Setting unreal beauty standards

While beauty pageants are already quite controversial amongst this generation’s impatience for unreal beauty standards, the addition of AI-generated models with stereotypical body types and features adds another layer to the conversation. In an interview with CNN, Dr Kerry McInerney, a research associate at the Leverhulme Centre for the Future of Intelligence at the University of Cambridge said, “I think we’re starting to increasingly lose touch with what an unedited face looks like.”

Most of these AI models are brought to life by individual creators or teams using advanced text-to-image algorithms. While the prevalence of the default thin, young white woman trope isn’t directly the fault of the creators, it reflects the biases inherent in the AI models they use.

To this Dr. McInerney says, “These tools are made to replicate and scale up existing patterns in the world. They’re not made necessarily to challenge them, even if they’re sold as tools that enhance creativity so when it comes to beauty norms. They’re capturing the existing beauty norms we have which are actively sexist, actively fatphobic, actively colorist, then they’re compling and reiterating them.”

While posing the question about these unrealistic beauty standards to the panel, Sofía Novales, a project manager involved in creating the AI model Aitana López who ‘sits’ on the pageant’s judging panel told CNN, “we are not here to solve this long-standing problem.”
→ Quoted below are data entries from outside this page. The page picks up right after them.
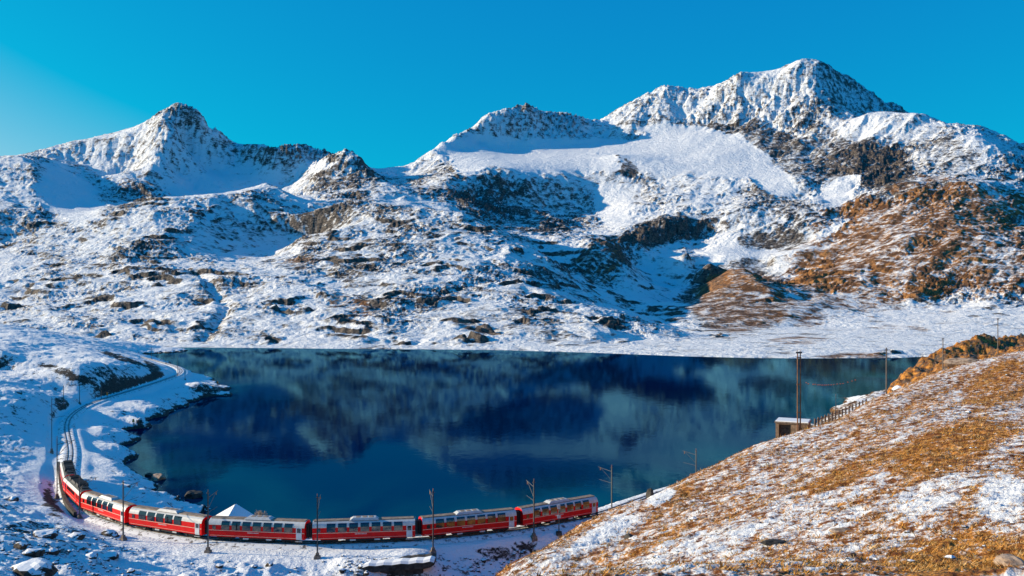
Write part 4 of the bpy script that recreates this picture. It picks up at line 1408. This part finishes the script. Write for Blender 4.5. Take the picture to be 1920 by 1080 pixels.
# stone courses that can be told apart on the sunny wall
stone = None
rr = random.Random(3)
for row in range(6):
    xx = 0.3 if row % 2 == 0 else 0.1
    z0 = zt - 0.55 - 0.75 * (row + 1)
    while xx < 2.9:
        ww = rr.uniform(0.7, 1.1)
        o = MB().box(max(xx, 0.22), min(xx + ww - 0.07, 3.38), -2.64 - rr.uniform(0, 0.04), -2.55, z0, z0 + 0.68, 0, 0.03).build('stone', M_STONE, hb)
        xx += ww

# fence of short posts along the track behind the hill edge
fn = empty('post_fence', (0, 0, 0))
tag(fn, 'row of dark fence posts on the snowy bank beyond the stone building', 'fence')
fpts = []
for k in range(16):
    px = 1528 + k * 6.4
    d = 208 + k * 3.2
    yy = np.interp(px, [1522, 1576, 1625], [800, 779, 757])
    X = (px - 960) * d / F
    zt_ = CZ + (540 - (yy - 13 + 0.2 * k)) / F * d
    fpts.append((X, d, zt_))
pst = None
for k, (X, d, zt_) in enumerate(fpts):
    b0 = gz_at(X, d)
    o = MB().box(-0.16, 0.16, -0.16, 0.16, min(b0, zt_ - 3) - zt_, 0).build('post', M_GREYWOOD, fn)
    o.location = (X, d, zt_)
for (a, b) in zip(fpts[:-1], fpts[1:]):
    MB().bar((a[0], a[1], a[2] - 0.5), (b[0], b[1], b[2] - 0.5), 0.10, 0.14).build('fence_rail', M_GREYWOOD, fn)

# ------------------------------------------------------------------ snow-roofed shed behind the train
X, D = (442 - 960) * 157 / F, 157.0
zb = gz_at(X, D) - 0.3
ztop = CZ + (540 - 945) / F * D
sh = empty('shed', (X, D, 0))
sh.rotation_euler = (0, 0, math.radians(38))
tag(sh, 'small shed with a pyramid roof under snow at the water behind the train', 'shed')
ev = ztop - 2.2
MB().box(-2.4, 2.4, -2.2, 2.2, min(zb, ev - 2), ev).build('wall', M_GREYWOOD, sh)
MB().add([(-3.0, -2.7, ev - 0.1), (3.0, -2.7, ev - 0.1), (3.0, 2.7, ev - 0.1), (-3.0, 2.7, ev - 0.1), (-0.15, -0.1, ztop), (0.15, 0.1, ztop)],
         [(0, 3, 2, 1), (0, 1, 5, 4), (1, 2, 5), (2, 3, 4, 5), (3, 0, 4)]).build('roof', M_SNOW, sh)
MB().box(-0.5, 0.5, -2.26, -2.18, min(zb, ev - 2) + 0.1, ev - 0.4).build('door', M_WOOD, sh)

# bare shrub behind the train
X, D = (488 - 960) * 152 / F, 152.0
zb = gz_at(X, D)
bu = MB()
r2 = random.Random(5)
top = CZ + (540 - 956) / F * D
for k in range(60):
    a = r2.uniform(0, 2 * math.pi)
    sp = r2.uniform(0.1, 1.15)
    p0 = (0, 0, zb)
    p1 = (math.cos(a) * sp * 0.5, math.sin(a) * sp * 0.5, zb + (top - zb) * 0.55)
    p2 = (math.cos(a) * sp, math.sin(a) * sp, top - 0.25 * sp - r2.uniform(0, 0.5))
    bu.tube(p0, p1, 0.05, 0.035, 4).tube(p1, p2, 0.035, 0.015, 4)
    for q in range(3):
        t = r2.uniform(0.2, 1)
        m_ = tuple(p1[i] + (p2[i] - p1[i]) * t for i in range(3))
        bu.tube(m_, (m_[0] + r2.uniform(-.4, .4), m_[1] + r2.uniform(-.4, .4), m_[2] + r2.uniform(0.1, .45)), 0.02, 0.01, 4)
sb_ = empty('bare_shrub', (X, D, 0))
tag(sb_, 'leafless tan shrub sticking up behind the sunlit carriage roof', 'shrub')
bu.build('twigs', M_BUSH, sb_)

# ------------------------------------------------------------------ rocks
def rock_mesh(seed, sx, sy, sz, sub=3, angular=0.35):
    import bmesh
    bm = bmesh.new()
    bmesh.ops.create_icosphere(bm, subdivisions=sub, radius=1)
    r = np.random.default_rng(seed)
    pl = [(Vector(r.normal(size=3)).normalized(), r.uniform(0.55, 0.85)) for _ in range(14)]
    off = r.uniform(0, 50, 3)
    for v in bm.verts:
        c = v.co.copy()
        for n, d in pl:
            t = c.dot(n)
            if t > d:
                c -= n * (t - d) * (1 - angular * 0.3)
        k = 1 + 0.12 * float(perlin(c.x * 2.1 + off[0], c.y * 2.1 + c.z * 1.7 + off[1]))
        c *= k
        v.co = (c.x * sx, c.y * sy, c.z * sz)
    me = bpy.data.meshes.new('rock')
    bm.to_mesh(me)
    bm.free()
    return me


def rock(px, py, w, h, lab, name='boulder', mat=None, deep=1.0, seed=1, on='ground', d=None, sink=0.35, group=None):
    """w, h in pixels of the photograph at its place"""
    z = 0.0
    if d is None:
        X, D, z = hit(px, py)
    else:
        D = d
        X = (px - 960) * D / F
        z = hz_at(X, D)
    W, H = w * D / F, h * D / F
    me = rock_mesh(seed, W / 1.5, W / 1.5 * deep, H / 1.3)
    me.materials.append(mat or M_ROCK)
    o = bpy.data.objects.new(name, me)
    COL.objects.link(o)
    o.location = (X, D, z + H * (0.5 - sink))
    o.rotation_euler = (0, 0, (seed * 1.7) % 6.28)
    tag(o, lab, 'boulder', group)
    return o


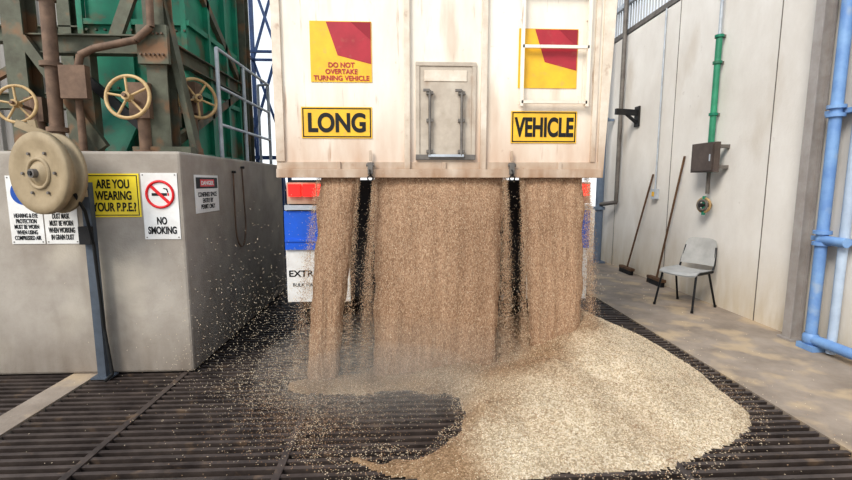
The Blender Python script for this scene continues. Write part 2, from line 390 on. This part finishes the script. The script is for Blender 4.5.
b.box(-2.37,-2.29,3.36,3.40,1.05,1.18,dark)
b.done()

# ------------------------------------------------ elevator and frame above the plinth
b=B('bucket_elevator')
zt=5.6;zb=1.735
b.box(-2.95,-2.04,4.55,5.75,zb,zt,green)
for z in (zb,2.35,2.95,3.7,4.5):
    b.box(-2.99,-2.0,4.51,5.79,z,z+.05,green)
for x in (-2.98,-2.55,-2.05): b.beam((x,4.53,zb),(x,4.53,zt),.05,.05,green)
for y0 in (4.95,5.4,5.76): b.beam((-2.02,y0,zb),(-2.02,y0,zt),.05,.05,green)
for z in (2.4,2.92):
    for i in range(12): b.cyl((-2.92+i*.08,4.495,z-.02),(-2.92+i*.08,4.52,z-.02),.012,olive,6)
b.box(-2.48,-2.12,4.50,4.56,2.02,2.3,olive);b.cyl((-2.3,4.47,2.16),(-2.3,4.5,2.16),.03,creamw)
b.prism([(-2.9,4.2,zb),(-2.5,4.2,zb),(-2.4,4.5,2.3),(-2.9,4.5,2.3)],(0,.04,.0),green)
el=b.done()
b=B('steel_support_frame')
for x,yy in ((-2.02,4.0),(-2.02,5.95),(-3.12,4.0),(-3.12,5.95)):
    b.ibeam((x,yy,zb),(x,yy,zt),.16,.16,.014,olive)
    b.box(x-.13,x+.13,yy-.13,yy+.13,zb,zb+.025,olive)
for z in (2.62,3.9): 
    b.ibeam((-3.12,4.0,z),(-2.02,4.0,z),.1,.15,.012,olive);b.ibeam((-2.02,4.0,z),(-2.02,5.95,z),.1,.15,.012,olive)
b.beam((-2.05,4.06,3.3),(-1.80,4.06,zb+.02),.05,.10,olive);b.beam((-1.84,4.0,3.9),(-2.38,4.0,2.66),.04,.10,olive)
b.beam((-2.02,4.1,3.85),(-2.02,5.85,2.7),.05,.08,olive);b.beam((-2.02,5.85,2.6),(-2.02,4.1,zb+.1),.05,.08,olive)
b.beam((-3.06,3.94,2.65),(-2.5,3.94,zb+.05),.05,.08,olive)
b.beam((-2.62,4.02,2.55),(-2.62,4.02,zb),.09,.09,olive);b.beam((-2.62,3.98,2.35),(-2.08,3.98,1.85),.05,.07,dark)
b.box(-2.25,-1.78,3.9,4.14,zb+.001,zb+.06,olive);b.box(-2.14,-1.90,3.88,3.92,2.45,2.75,olive)
for i in range(6): b.cyl((-2.11+.035*i,3.86,2.52),(-2.11+.035*i,3.88,2.52),.009,rust,6);b.cyl((-2.11+.035*i,3.86,2.68),(-2.11+.035*i,3.88,2.68),.009,rust,6)
b.done(el)
b=B('gate_valve')
b.wheel((-2.15,3.72,2.16),(0,-1,.15),.165,creamw,5,.3,rust)
b.box(-2.23,-2.07,3.86,3.99,2.02,2.30,rust);b.cyl((-2.15,3.925,zb),(-2.15,3.925,2.05),.05,rust);b.cyl((-2.15,3.925,zb),(-2.15,3.925,zb+.03),.09,rust)
b.done()
b=B('gate_valve')
b.wheel((-1.84,4.22,2.24),(.75,-.65,.1),.17,creamw,5,.18,rust)
b.box(-2.02,-1.88,4.28,4.42,2.12,2.40,rust);b.cyl((-1.95,4.35,zb),(-1.95,4.35,2.15),.045,rust);b.cyl((-1.95,4.35,zb),(-1.95,4.35,zb+.03),.08,rust)
b.done()
b=B('gate_valve')
b.wheel((-2.99,3.72,2.10),(.1,-1,.1),.14,creamw,5,.25,rust)
b.cyl((-2.99,3.92,zb),(-2.99,3.92,2.19),.05,rust);b.box(-3.06,-2.92,3.88,3.98,1.99,2.18,rust)
b.done()
b=B('rusty_pipework')
b.cyl((-2.78,3.82,zb),(-2.72,3.82,5),.05,rust);b.tube([(-2.60,3.84,zb),(-2.60,3.84,2.35),(-2.56,3.84,2.5),(-2.45,3.84,2.55),(-2.12,3.84,2.62),(-2.0,3.84,2.72),(-1.98,3.84,3.6)],.028,rust,12)
for z in (1.9,2.4,2.9): b.cyl((-2.775,3.82,z),(-2.775,3.82,z+.035),.075,rust)
b.cyl((-2.60,3.84,2.28),(-2.60,3.84,2.33),.05,rust);b.cyl((-2.60,3.84,zb),(-2.60,3.84,zb+.02),.06,rust)
b.box(-2.67,-2.47,3.74,3.80,2.15,2.4,rust)
b.done(el)
b=B('safety_handrail')
for yy in (4.5,5.2,6.1): b.cyl((-1.76,yy,zb),(-1.76,yy,2.75),.019,galv,10)
for z in (2.75,2.40,2.05): b.cyl((-1.76,4.5,z),(-1.76,6.1,z),.016,galv,10)
b.tube([(-1.76,6.1,2.75),(-1.9,6.15,2.75),(-1.9,6.15,zb)],.016,galv,8)
b.done()
b=B('truss_tower')
P=[(-3.1,9.2),(-2.45,9.2),(-2.45,9.8),(-3.1,9.8)]
for x,yy in P: b.beam((x,yy,0.001),(x,yy,7),.07,.07,navy)
for k in range(0,7,2):
    for i in range(4):
        p=P[i];q=P[(i+1)%4];z0,z1=(k,k+2) if (k//2)%2 else (k+2,k)
        b.beam((p[0],p[1],max(z0,.05)),(q[0],q[1],max(z1,.05)),.045,.045,navy);b.beam((p[0],p[1],k+2),(q[0],q[1],k+2),.045,.045,navy)
b.done()

# ------------------------------------------------ back-left cladding
b=B('wall_back')
x=-10
while x<-3.5:
    b.prism([(x,6.62,0),(x+.05,6.62,0),(x+.075,6.58,0),(x+.125,6.58,0),(x+.15,6.62,0),(x+.15,6.66,0),(x,6.66,0)],(0,0,6.5),clad);x+=.15
b.done()
b=B('gantry_beam')
b.ibeam((-6.5,5.7,2.45),(-3.3,5.7,2.45),.14,.18,.015,olive);b.ibeam((-6.5,5.7,3.2),(-3.3,5.7,3.2),.14,.18,.015,olive)
for x in (-6.4,-5.2,-3.9): b.ibeam((x,5.7,0.002),(x,5.7,6),.14,.14,.014,olive)
b.beam((-5.2,5.7,2.5),(-3.95,5.7,3.15),.06,.08,olive);b.beam((-6.4,5.62,1.7),(-3.9,5.62,1.7),.05,.08,navy)
b.done()

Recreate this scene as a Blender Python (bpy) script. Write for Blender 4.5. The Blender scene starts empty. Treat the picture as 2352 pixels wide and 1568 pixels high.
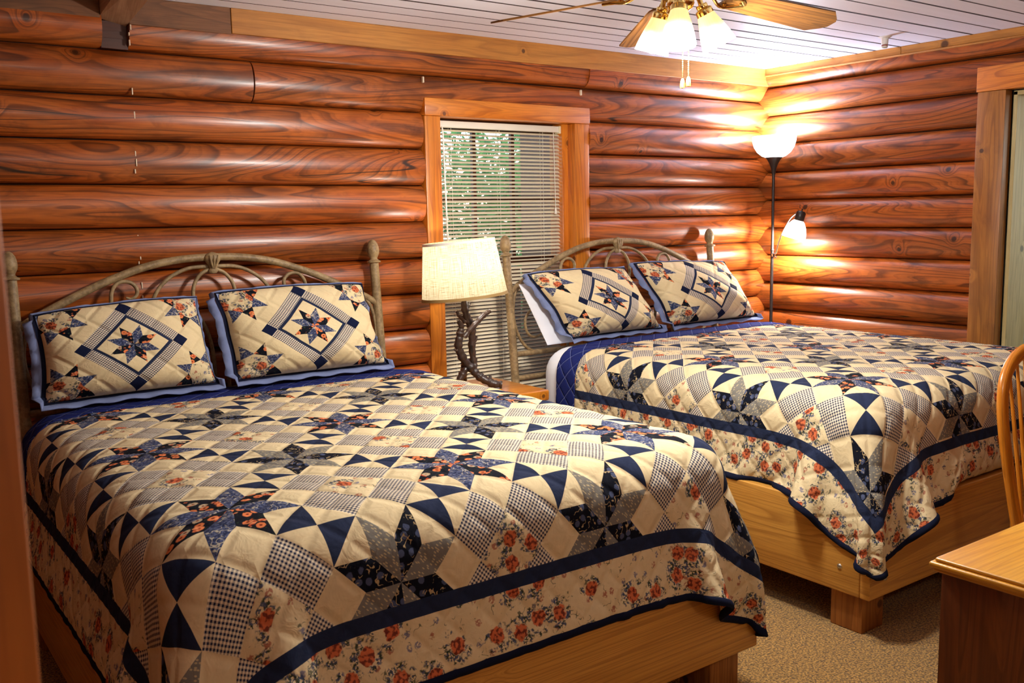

These polarising insights remind us of the growing disconnect between edited and natural appearances, urging a critical look at the norms perpetuated by AI models. While the technologies that created these models offer creative opportunities, they also risk reinforcing problematic beauty ideals. As AI continues to evolve, so too should our efforts to ensure it promotes diversity and challenges outdated standards, rather than merely replicating them.